The consideration for the sale of the project is:
- The issue of 20 million fully paid ordinary shares in Liontown to Matsa in two tranches as follows:
(i) Tranche 1 – 10 million fully paid ordinary shares for all the Killaloe tenements other than in respect of the tenements held in joint venture with Cullen; and
(ii) Tranche 2 – 10 million paid ordinary shares for those tenements held in joint venture with Cullen.
- The grant of a 1% Net Smelter Royalty (“NSR”) in favour of Matsa on all minerals recovered and produced from the Killaloe Project.
Settlement of the transaction is subject to Liontown completing its legal due diligence within 14 days and obtaining any consents or approvals from the Minister which are necessary for the transfer of the tenements.

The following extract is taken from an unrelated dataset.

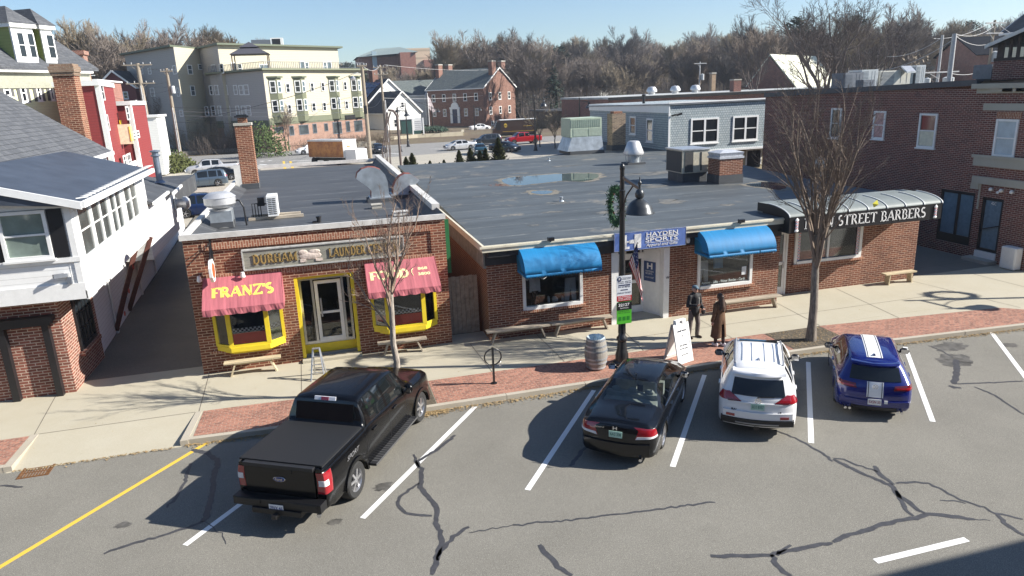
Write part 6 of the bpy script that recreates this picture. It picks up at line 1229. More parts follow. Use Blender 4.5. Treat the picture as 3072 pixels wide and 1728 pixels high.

Matsa Resources executive chairman Paul Poli said: “With the Company’s upcoming production at Red Dog and exploration at Red October and Fortitude, the sale of the Killaloe Project to Liontown allows Matsa to focus on its significant landholding within the Lake Carey project.
“Matsa retains exposure to Killaloe via its shareholding in Liontown and allows Liontown to build on its nearby Buldania lithium project.”
Matsa holds an 80% interest in E63/1018 and E63/1199 with Cullen and the sale of those tenements is subject to and conditional on Cullen not exercising its pre-emptive right under the joint venture to acquire Matsa’s interest.
Should Cullen exercise it pre-emptive right then Matsa would not receive Tranche 2 but would sell their interest to Cullen for an equivalent value.